Furthermore, this call to repentance
was a call to the whole community.
People were individually being invited to respond, yes,
but the question they responded to was,
Do you want to identify yourself
with this new thing God wants to do with his people?
Are you ready to join this repenting community
who are going think differently about who they are,
and about what God is up to in this world?

Communal repentance was the essential step of preparation.
A change in thinking was exactly what the people needed
to get them ready.

So if John the Baptist’s message applies to
the lost people of God today,
what would it look like for the church of Jesus Christ, in this place,
to have communal repentance,
a collective change in our thinking?
It’s a big question. But it’s worth wrestling with.
And we don’t wrestle with it often enough as a church.
Critical thinking takes a lot of work, and time, and energy.

Much easier to go with the flow, with what seems to work.
If what we’re doing here in church
looks good, feels good, sounds good,
it must be good.

The trouble with that line of thinking is,
our thoughts and values are so deeply formed
by the culture around us,
that what looks good to our culture looks good to us.
And we end up with a bunch of “successful churches”
that are mirror images of the culture around them . . .
where big is better than small,
where popular is better than unpopular,
where now is better than later,
where security is better than risk,
where individual happiness and personal fulfillment
is the ultimate goal.
Trouble with that line of thinking is,
we end up with a kind of church and a kind of Christianity
that is just one more product to market, to advertize,
and to sell to individual consumers.
God and religion are just one more path
to a better life, a happier and more secure life.
So the “good life” is our end, and God is our means.

Brothers and sisters,
whenever anyone makes the God of all creation
into the means for achieving something they want,
they have just committed the sin of idolatry.
Idolatry is something we religious people are very good at.

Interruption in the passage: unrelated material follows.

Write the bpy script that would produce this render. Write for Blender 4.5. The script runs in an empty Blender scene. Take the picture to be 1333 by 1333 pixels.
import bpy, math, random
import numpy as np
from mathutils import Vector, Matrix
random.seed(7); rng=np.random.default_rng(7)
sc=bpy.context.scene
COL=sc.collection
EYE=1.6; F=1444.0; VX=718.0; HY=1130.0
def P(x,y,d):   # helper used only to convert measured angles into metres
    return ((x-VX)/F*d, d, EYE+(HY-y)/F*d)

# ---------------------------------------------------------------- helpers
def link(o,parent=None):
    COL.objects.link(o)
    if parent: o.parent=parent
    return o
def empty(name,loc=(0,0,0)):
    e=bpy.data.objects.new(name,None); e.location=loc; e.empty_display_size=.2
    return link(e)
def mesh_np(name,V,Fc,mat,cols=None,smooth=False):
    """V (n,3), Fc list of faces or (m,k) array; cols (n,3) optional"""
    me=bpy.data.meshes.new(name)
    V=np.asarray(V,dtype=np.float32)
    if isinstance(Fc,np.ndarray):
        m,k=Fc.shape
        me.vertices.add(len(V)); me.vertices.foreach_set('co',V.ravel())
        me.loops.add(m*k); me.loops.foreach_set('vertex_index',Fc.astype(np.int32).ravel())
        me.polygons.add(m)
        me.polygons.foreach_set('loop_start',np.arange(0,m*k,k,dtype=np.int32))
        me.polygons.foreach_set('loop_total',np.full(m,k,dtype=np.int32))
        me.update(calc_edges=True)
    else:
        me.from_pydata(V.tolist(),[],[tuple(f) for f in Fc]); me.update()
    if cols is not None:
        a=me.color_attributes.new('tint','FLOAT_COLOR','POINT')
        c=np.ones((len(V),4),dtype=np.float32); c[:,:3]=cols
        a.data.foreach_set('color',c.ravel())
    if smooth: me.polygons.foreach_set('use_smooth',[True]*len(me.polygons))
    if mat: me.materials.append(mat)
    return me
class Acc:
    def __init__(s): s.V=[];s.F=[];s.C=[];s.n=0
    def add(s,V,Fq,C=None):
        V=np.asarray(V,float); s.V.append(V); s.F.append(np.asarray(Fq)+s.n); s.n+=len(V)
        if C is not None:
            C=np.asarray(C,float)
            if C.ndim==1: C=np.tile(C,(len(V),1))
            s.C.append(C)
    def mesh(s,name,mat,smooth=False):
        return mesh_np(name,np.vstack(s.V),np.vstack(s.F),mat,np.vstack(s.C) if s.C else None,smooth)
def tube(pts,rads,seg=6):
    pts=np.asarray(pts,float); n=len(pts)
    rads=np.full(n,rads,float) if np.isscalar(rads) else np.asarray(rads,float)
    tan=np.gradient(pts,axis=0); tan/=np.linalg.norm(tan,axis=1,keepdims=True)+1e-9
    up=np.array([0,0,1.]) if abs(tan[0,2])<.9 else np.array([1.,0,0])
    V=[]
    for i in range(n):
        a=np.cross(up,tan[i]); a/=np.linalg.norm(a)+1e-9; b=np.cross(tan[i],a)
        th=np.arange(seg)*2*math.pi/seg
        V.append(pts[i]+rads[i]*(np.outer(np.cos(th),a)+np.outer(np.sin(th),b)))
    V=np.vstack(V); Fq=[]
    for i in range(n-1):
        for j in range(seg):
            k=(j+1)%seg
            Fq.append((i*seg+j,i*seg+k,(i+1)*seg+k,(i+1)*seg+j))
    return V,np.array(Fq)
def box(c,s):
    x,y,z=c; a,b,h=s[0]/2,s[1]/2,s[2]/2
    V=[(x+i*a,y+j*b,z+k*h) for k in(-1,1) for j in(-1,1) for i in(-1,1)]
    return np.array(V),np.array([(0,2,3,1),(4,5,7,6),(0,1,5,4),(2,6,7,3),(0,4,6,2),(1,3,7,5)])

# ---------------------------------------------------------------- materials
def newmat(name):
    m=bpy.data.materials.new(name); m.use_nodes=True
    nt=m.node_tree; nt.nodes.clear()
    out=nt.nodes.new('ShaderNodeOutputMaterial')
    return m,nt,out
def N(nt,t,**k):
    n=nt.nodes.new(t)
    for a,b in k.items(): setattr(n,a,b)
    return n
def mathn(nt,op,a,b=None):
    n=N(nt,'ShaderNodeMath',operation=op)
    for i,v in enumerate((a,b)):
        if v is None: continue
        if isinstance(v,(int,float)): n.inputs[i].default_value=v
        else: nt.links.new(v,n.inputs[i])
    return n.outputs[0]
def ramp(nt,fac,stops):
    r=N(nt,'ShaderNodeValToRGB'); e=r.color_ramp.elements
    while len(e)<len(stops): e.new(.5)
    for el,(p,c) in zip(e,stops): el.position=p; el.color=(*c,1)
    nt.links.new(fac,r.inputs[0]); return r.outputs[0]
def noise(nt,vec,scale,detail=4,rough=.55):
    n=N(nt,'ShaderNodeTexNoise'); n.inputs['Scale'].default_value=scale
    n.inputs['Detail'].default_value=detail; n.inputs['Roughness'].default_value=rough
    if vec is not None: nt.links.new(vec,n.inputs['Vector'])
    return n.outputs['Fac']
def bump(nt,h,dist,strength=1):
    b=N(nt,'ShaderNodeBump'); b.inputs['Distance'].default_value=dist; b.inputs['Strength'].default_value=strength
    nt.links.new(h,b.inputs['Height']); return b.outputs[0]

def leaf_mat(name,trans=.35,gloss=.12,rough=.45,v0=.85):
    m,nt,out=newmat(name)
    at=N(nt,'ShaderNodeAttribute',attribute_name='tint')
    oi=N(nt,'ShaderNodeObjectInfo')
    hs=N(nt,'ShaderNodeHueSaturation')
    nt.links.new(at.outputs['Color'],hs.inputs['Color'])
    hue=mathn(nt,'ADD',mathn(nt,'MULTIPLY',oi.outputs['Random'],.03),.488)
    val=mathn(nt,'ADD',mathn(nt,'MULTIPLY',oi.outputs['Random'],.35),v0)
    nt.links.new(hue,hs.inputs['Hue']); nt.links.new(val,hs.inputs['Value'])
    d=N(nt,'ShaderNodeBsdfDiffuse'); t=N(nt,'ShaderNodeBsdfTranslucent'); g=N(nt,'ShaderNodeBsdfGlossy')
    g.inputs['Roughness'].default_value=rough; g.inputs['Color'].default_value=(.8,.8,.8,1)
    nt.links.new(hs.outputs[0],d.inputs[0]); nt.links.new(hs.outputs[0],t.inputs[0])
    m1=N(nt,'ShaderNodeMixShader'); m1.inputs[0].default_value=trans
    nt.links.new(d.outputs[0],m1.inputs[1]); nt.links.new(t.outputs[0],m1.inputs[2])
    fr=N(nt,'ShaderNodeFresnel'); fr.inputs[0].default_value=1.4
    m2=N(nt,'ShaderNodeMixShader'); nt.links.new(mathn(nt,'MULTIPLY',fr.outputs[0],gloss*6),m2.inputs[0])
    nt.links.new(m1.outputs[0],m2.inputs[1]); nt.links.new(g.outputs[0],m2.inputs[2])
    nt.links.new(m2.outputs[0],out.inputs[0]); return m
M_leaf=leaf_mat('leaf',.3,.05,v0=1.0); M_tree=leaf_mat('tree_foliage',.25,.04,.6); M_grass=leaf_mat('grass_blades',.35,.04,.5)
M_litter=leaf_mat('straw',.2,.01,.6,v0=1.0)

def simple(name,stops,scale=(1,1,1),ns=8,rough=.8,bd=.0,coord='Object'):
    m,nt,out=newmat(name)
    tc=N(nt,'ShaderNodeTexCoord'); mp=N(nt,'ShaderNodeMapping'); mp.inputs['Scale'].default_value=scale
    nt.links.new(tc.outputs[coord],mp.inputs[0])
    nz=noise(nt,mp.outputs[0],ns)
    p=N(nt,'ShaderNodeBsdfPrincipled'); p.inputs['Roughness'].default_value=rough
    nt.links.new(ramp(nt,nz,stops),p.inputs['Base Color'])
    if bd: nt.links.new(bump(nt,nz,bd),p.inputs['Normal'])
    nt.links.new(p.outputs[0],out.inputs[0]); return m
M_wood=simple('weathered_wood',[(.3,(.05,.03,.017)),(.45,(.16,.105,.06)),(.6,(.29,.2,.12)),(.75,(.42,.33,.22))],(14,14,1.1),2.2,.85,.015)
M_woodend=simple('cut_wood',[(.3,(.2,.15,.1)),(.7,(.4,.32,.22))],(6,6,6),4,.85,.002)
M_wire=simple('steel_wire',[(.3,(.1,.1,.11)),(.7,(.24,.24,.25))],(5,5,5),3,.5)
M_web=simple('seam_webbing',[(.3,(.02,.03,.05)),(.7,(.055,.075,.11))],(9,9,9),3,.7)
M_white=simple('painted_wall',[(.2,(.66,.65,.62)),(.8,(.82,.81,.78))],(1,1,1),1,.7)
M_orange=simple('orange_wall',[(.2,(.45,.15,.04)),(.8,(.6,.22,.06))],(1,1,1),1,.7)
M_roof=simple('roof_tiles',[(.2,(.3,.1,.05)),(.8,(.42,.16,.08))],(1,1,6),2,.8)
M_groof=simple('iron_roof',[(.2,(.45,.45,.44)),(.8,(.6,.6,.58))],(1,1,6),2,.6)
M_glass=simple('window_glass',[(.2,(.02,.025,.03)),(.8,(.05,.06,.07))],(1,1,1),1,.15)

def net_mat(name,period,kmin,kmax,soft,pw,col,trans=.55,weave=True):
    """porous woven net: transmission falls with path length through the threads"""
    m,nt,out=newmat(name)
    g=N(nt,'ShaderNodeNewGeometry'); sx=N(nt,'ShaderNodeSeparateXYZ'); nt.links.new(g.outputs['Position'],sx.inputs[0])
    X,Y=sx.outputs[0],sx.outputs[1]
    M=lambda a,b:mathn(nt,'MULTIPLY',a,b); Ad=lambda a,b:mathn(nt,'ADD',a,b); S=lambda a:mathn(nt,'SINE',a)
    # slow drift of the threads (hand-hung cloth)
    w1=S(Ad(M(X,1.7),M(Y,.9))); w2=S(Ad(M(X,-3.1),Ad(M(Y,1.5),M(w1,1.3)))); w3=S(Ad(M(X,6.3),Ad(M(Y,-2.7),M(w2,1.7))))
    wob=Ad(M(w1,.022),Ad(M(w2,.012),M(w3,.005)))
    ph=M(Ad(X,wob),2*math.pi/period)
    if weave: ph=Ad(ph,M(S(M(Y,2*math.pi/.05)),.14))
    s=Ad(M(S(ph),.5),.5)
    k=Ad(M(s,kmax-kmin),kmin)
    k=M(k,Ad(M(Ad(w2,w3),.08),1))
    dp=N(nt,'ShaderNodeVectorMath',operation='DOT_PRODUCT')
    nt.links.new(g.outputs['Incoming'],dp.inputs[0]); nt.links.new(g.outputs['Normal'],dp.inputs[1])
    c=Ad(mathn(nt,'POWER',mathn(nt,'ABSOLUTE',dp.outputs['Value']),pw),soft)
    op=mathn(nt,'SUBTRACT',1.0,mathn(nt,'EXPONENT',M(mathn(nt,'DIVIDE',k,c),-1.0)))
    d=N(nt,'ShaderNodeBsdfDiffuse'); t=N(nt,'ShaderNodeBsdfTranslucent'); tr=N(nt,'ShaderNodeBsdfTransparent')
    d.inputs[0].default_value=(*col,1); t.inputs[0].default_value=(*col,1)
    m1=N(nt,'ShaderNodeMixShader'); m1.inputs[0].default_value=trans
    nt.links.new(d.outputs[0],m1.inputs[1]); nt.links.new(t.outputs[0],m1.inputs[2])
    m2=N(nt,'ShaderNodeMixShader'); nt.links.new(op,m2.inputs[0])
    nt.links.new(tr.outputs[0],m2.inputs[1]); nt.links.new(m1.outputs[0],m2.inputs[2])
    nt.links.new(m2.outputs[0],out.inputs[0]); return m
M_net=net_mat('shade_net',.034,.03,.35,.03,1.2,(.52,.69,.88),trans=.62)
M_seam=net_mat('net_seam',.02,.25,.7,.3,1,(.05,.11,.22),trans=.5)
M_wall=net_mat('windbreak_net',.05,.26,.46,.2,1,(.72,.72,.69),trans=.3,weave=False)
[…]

That’s what was getting John the Baptist all riled up.
His people had lost themselves.
They had become good citizens of the Roman Empire,
but they had stopped depending on the God who walked with them
out of physical and social and spiritual slavery.
They were opting for the safe path.
They chose not to risk the wrath of the Emperor,
by openly declaring their undivided loyalty to Yahweh,
the God of Abraham.
John was inviting them to repent,
to think differently about themselves,
to think differently about their God.

That’s the only thing that would prepare them adequately,
for what God was about to do among them,
in the person of Jesus of Nazareth.

We really are in the same boat today. Most of us.
We play it safe.
We put our security where our culture puts its security.
In the strength of the dollar.
In the rise of the stock market.
In the ability to buy all the stuff we want,
and protect ourselves from those who would take it from us.

But a collective, communal repentance of God’s people today
would completely reorient us as a church.
We would stop thinking of church as
just another group to belong to,
or activity to attend,
or charitable cause to support,
or spiritual product to consume.
Being an active part of the people of God
participating in the mission of God in the world
would be the—I said THE—orienting reality of life.
It would form our values and shape our thinking.

So when we face threatening circumstances
such as the world faces today—
economically, socially, militarily, environmentally,
our instinctive response would not be to hunker down in fear,
or to slip into our protective shell,
and hold on to what we have for dear life.
No, reoriented people of God ask people-of-God type questions.
They look for signs of God’s reign
even in the midst of a desolate wilderness.
And they live in genuine hope.
And deep trust.
And peace.
And comfort.
They live in a spirit of readiness for God’s salvation.

Our hope and comfort and peace come
from the voices we choose to listen to.
A repentant, reoriented people of God
will hear the voice of God in the desert,
saying, “the valleys will be lifted up,
the rough places made level,
and the glory of the Lord will be revealed.”

They don’t consider it folly,
when in the middle of a long exile,
they hear a welcome word, like Isaiah’s
“Here is your God!
He will feed his flock like a shepherd;
he will gather the lambs in his arms,
and carry them in his bosom,
and gently lead the mother sheep.”

They don’t read Psalm 85 as wishful thinking . . .
“For God the Lord will speak peace to his people . . .
Surely his salvation is at hand . . .
Steadfast love and faithfulness will meet;
righteousness and peace will kiss each other.”

They take it as genuine encouragement,
not religious mumbo-jumbo,
when they read the apostle’s words in 2 Peter,
“The Lord is not slow about his promise . . .
Therefore, beloved, while you are waiting for these things,
strive to be found by God at peace.”
God is coming.
Strive to be found by God at peace.

When God’s people repent together,
when they turn in their thinking and their living,
and reorient themselves around the hopeful truth
that God has come, God is come, and God will come in Jesus Christ,
it changes everything.
It brings deep hope and trust.
It brings a centeredness to life.
It brings peace.

It makes them ready for the present and future Advent of God in Christ.
I think this is at the heart of what we at Park View Mennonite
are trying to do,
as we begin a process of re-examining our vision,
and our priorities as a congregation.
It will be an opportunity for communal repentance,
for a collective change in our thinking about ourselves,
and about what God is up to in the world.
It will put us in a position for God’s Advent among us.
It will make us ready for God’s saving work.
It won’t save us, anymore than good works saves anyone.
God saves. And repentance gets us ready.

So whenever and however God comes,
we will be found at peace.
We will, like the hymn writer put it,
have our hope built on nothing less than Jesus.
“When Christ shall come with trumpet sound,
oh, may we then in him be found,
dressed in his righteousness alone,
faultless to stand before the throne.”